What Nedda does that is so remarkable is to allow long silences to permeate the film. There are long moments of Juliette and Tareq enjoying each other’s company with out speaking. Emotions is conveyed beautifully without words. It is a testament Nedda’s skillful direction that she so eloquently captures the ebb and flow of life in Cairo, showing us its everyday existence as it wraps a cocoon of longing around two solitary people. 4 ½ cats

Leslie, My Name Is Evil
director: Reg Harkema
cast: Kristen Hager; Gregory Smith; Ryan Robbins; Don McKellar; Tracy Wright; Kristin Adams; Tiio Horn

Using a moment in American history that almost seemed like a perfect storm of events: the Manson trial, the Viet Nam War and the hippie movement; Reg Harkema’s LESLIE, MY NAME IS EVIL blends biting satire and high camp to create a surprisingly successful follow-up film to his counter-culture MONKEY WARFARE. While LESLIE, MY NAME IS EVIL lacks the maturity and ambiguity of his earlier film, it satirizes the cultural wars between left and right beautifully. Harkema uses as his representatives Leslie, a young woman seduced away from her broken family by the charismatic Manson and the need to find meaning in her life; and Perry, a young Christian Republican, engaged to be married and happy that his job allows him to avoid the draft, who finds himself chosen to serve on the jury for the Manson Murders.

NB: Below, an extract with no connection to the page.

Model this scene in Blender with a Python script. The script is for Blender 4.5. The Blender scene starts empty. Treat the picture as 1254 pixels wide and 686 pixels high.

Despite his rigid background, conservative fiancée and overbearing father, or perhaps because of them, he finds himself drawn to Leslie, to the point of lustful dreams that involve virgin sacrifices. Will God set him on the right path so that he can do the right thing?

LESLIE, MY NAME IS EVIL is deft at skewering hypocrisy and rife with symbolism. In MOKNEY WARFARE Harkema dabbled with inserting archival footage into the storyline, and with this film, he takes it even further to good effect. The youthful cast is a mixture of adept and awkward, with one of Manson’s ‘girls’ played by Kaniehtiio Horn outshining the others. Kristin Adams (WHERE THE TRUTH LIES) is also terrific as the virginal and pious Dorothy. Don McKellar has a small part as the prosecuting attorney, who goes after Leslie and Manson’s harem with gusto, then slyly revels in his triumphs. Tracy Wright has an even smaller role as Leslie’s mother, but it’s a pivotal one. When testifying on her daughter’s behalf, she wonders how this could have happened, citing her divorce, or the fact that she made her daughter abort her child as possible reasons. It’s a surprisingly poignant moment amidst the high camp, and it’s essential in order for it all to work. That scene provides the only moment of true emotion in the film thereby grounding it in reality and making the satire all the more effective. How appropriate that the scene belongs to Ms. Wright, so underused and underappreciated in the world of film. 4 cats.

She was a doll. I hope we are able to honor her next March at our Chlotrudis Awards Ceremony. My friend Chansi got some terrific pictures of the two of us chatting, which I will post somewhere.

I am so jealous you got to meet Patricia Clarkson. She is a favorite of mine and I'm glad to hear she was nice.